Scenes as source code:
● ● ● ● ●
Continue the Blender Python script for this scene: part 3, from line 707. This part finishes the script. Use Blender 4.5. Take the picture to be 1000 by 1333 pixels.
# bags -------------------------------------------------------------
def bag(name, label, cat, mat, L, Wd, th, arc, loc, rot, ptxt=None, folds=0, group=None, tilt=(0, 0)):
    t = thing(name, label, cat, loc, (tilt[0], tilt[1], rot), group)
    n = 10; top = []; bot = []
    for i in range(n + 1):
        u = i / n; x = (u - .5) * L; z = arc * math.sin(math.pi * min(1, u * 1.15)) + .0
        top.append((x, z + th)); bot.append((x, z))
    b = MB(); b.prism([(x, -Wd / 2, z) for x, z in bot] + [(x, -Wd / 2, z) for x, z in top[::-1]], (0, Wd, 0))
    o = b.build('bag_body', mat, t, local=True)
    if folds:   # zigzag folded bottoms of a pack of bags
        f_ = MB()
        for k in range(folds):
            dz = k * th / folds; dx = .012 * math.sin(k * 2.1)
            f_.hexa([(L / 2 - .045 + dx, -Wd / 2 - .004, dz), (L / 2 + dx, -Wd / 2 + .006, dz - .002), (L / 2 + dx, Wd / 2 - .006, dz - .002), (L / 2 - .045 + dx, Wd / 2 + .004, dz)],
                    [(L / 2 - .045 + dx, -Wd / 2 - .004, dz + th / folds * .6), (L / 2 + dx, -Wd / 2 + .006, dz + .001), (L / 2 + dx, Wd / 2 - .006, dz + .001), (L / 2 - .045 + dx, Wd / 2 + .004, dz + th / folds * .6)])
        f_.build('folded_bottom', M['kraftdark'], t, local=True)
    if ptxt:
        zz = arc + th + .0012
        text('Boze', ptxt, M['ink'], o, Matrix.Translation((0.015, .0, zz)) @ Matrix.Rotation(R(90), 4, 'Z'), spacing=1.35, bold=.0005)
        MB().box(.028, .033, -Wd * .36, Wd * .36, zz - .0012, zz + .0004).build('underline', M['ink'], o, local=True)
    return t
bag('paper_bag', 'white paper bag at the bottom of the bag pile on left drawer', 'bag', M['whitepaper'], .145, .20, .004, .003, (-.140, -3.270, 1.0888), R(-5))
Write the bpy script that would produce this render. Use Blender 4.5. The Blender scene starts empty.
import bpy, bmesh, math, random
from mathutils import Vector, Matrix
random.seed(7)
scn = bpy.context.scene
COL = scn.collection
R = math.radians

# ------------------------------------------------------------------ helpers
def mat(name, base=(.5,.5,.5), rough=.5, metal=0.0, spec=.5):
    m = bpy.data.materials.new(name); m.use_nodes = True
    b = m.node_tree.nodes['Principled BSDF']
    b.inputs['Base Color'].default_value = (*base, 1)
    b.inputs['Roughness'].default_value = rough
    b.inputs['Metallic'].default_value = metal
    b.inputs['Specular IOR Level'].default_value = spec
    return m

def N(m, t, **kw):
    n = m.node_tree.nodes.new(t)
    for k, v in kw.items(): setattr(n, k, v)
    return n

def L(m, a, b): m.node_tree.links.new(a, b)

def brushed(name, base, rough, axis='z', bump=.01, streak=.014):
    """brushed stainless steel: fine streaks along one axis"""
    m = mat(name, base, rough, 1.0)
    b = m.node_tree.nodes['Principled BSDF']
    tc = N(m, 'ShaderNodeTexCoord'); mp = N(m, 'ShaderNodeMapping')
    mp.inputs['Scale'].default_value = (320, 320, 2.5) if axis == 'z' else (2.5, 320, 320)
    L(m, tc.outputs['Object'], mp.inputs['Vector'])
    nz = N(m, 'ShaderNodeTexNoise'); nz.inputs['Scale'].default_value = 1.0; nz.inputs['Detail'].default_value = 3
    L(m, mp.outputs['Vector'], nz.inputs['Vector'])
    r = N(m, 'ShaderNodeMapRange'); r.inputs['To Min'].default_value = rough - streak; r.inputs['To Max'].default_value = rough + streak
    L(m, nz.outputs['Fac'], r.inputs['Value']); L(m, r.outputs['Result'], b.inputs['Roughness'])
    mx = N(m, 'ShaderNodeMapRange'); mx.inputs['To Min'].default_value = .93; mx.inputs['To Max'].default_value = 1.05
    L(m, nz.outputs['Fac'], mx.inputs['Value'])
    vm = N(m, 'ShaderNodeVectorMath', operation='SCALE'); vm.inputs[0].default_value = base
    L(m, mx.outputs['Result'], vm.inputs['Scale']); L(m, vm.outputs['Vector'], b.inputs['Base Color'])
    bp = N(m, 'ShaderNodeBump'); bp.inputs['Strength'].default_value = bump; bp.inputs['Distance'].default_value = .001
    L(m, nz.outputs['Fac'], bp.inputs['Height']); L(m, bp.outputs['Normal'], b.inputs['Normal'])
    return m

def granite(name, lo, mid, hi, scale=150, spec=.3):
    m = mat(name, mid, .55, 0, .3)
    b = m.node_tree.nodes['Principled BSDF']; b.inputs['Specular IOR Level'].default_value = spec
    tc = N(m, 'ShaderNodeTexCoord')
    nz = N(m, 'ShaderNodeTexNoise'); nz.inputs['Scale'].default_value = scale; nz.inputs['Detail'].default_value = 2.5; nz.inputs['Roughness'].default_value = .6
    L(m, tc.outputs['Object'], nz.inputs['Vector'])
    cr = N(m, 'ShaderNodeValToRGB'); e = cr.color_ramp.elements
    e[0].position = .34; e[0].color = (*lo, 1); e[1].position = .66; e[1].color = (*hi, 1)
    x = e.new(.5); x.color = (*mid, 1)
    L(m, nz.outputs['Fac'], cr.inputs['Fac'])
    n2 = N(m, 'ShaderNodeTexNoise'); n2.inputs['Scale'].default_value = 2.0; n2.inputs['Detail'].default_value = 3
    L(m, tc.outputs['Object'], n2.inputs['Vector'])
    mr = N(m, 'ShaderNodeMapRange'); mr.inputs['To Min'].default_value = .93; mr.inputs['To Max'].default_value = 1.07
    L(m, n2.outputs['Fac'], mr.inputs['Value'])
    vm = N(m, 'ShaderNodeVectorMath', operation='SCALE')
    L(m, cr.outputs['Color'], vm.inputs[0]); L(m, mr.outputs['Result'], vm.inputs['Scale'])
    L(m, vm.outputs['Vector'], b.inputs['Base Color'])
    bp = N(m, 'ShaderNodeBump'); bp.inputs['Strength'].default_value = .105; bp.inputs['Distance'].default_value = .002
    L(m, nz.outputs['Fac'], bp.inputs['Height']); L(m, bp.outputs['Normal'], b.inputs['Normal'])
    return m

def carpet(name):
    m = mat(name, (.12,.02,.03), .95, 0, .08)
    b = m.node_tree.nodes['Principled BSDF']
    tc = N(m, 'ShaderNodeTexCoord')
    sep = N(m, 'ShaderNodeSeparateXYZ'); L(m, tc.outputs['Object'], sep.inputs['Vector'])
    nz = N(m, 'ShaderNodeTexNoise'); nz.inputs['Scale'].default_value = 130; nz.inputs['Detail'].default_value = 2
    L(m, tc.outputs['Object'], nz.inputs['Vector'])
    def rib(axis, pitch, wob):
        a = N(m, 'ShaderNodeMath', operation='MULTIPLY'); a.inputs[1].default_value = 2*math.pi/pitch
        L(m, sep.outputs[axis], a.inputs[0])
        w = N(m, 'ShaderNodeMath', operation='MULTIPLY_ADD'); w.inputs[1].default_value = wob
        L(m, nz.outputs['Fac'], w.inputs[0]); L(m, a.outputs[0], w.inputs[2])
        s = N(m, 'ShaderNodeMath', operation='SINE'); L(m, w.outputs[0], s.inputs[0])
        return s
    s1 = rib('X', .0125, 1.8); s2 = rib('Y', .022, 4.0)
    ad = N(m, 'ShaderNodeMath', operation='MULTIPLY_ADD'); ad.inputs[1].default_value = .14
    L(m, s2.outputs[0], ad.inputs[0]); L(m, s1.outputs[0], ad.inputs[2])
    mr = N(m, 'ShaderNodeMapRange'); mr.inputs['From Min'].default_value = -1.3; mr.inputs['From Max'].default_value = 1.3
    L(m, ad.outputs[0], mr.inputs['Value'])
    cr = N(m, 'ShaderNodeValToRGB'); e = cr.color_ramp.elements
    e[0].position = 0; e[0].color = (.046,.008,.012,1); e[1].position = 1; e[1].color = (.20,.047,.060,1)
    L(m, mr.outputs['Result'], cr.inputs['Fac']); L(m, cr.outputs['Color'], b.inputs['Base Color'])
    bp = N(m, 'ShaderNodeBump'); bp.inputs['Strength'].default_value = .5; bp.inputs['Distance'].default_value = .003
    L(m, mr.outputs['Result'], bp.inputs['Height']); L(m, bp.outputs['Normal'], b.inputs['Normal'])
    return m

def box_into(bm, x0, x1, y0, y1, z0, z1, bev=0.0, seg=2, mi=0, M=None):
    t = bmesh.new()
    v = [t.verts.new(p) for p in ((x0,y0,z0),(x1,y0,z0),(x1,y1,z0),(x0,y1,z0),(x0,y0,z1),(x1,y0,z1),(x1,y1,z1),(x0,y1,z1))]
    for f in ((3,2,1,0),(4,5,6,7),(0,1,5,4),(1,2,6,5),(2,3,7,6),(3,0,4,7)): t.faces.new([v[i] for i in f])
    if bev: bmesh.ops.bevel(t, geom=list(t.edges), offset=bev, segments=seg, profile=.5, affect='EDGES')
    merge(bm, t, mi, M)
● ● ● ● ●
Only the lines from the one holding "Write the bpy" through the one holding "R = math.radians" are wanted; retype them exactly.

Write the bpy script that would produce this render. Use Blender 4.5. The Blender scene starts empty.
import bpy, bmesh, math, random
from mathutils import Vector, Matrix
random.seed(7)
scn = bpy.context.scene
COL = scn.collection
R = math.radians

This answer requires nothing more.